Gilmer residents Jim Lacaze, far left, and Aida Lacaze, far right, get their photo taken with State Rep. District 7 Jay Dean and country music star Neal McCoy before the flag raising ceremony at Tempest Golf Club in western Gregg County on Veterans Day, Wednesday, Nov. 11, 2020.

With the release of the 2020 Census, the process of redistricting is beginning for many, including the Texas Statehouse.

In the first draft of the new Texas House Districts map, some representatives saw their districts change. State Rep. Jay Dean, who currently represents Gregg County and Upshur County, was among them.

“This is just a first pass of things,” Dean said. “It doesn’t mean it’s going to be the final product.”

The Texas Legislature is in its third special session, which is focused on the redistricting process. Beginning Tuesday, legislators will be debating the first map, Dean said.

The redistricting process happens every 10 years. From the 2010 Census each Texas House District consisted of about 170,000 to 175,000 constituents. With the 2020 data, each district will need to have about 194,000 constituents.

Meeting these new population requirements is done by looking at the map and thinking, “where can I go to find the additional 24,000 to meet the requirements of the size populations,” Dean said.

“We’re just trying to find population and figuring out how to put these districts together contiguously by county to make sure we have at least 194,000 people per district,” Dean said.

While population is a factor of redistricting, being contiguous is also an important aspect, he said. This played a part in Dean’s current situation — because at first look, if he represented Gregg, Harrison and Marion Counties, then he would meet the 194,000 population mark.

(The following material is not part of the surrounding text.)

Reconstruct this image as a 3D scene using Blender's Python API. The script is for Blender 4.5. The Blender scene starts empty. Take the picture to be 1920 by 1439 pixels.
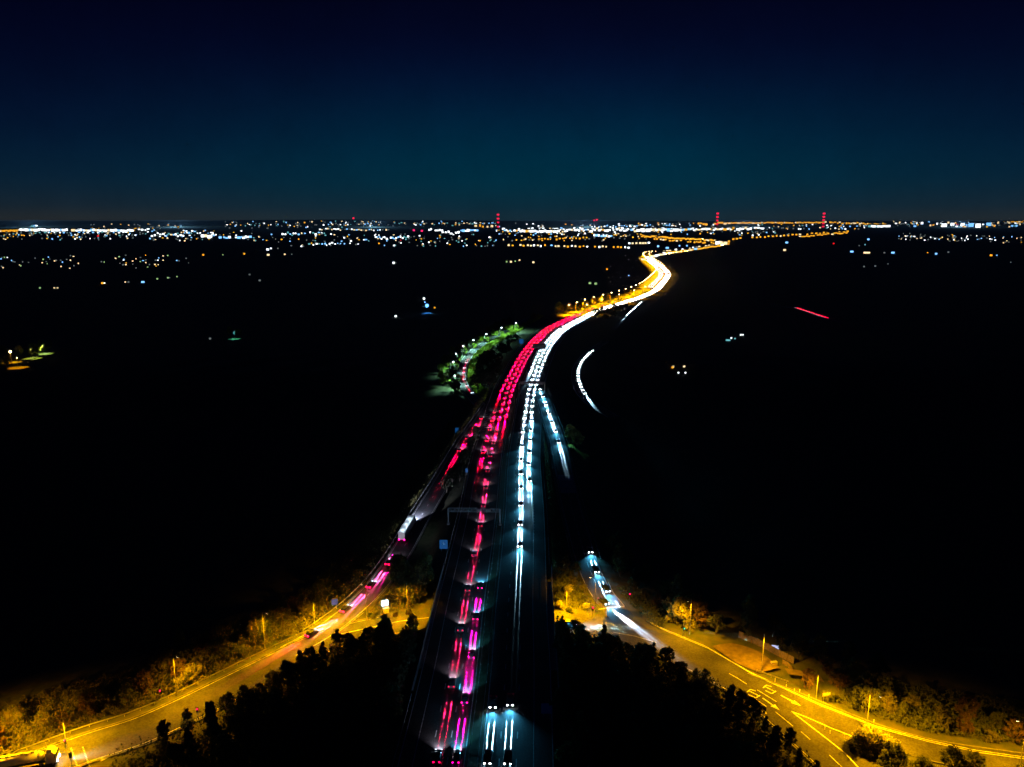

Dean currently represents Upshur County, which has a population of about 40,000; and Gregg County, which has a population of about 125,000. To continue representing both of these counties, he would need to gain additional population from somewhere else.

For this reason debate and changes will be taking place on Tuesday to decide the best course of action for each of the 150 Texas Representatives.

“We’ll debate the map and amendments will be made to change the map in certain situations,” Dean said. “It’s almost like a chess game or putting together a puzzle, but it’s based on population.”

The first draft of the redistricting map is not the final one, he said. There is still a lot to talk about and residents are encouraged to get involved by sharing their thoughts as well, he added.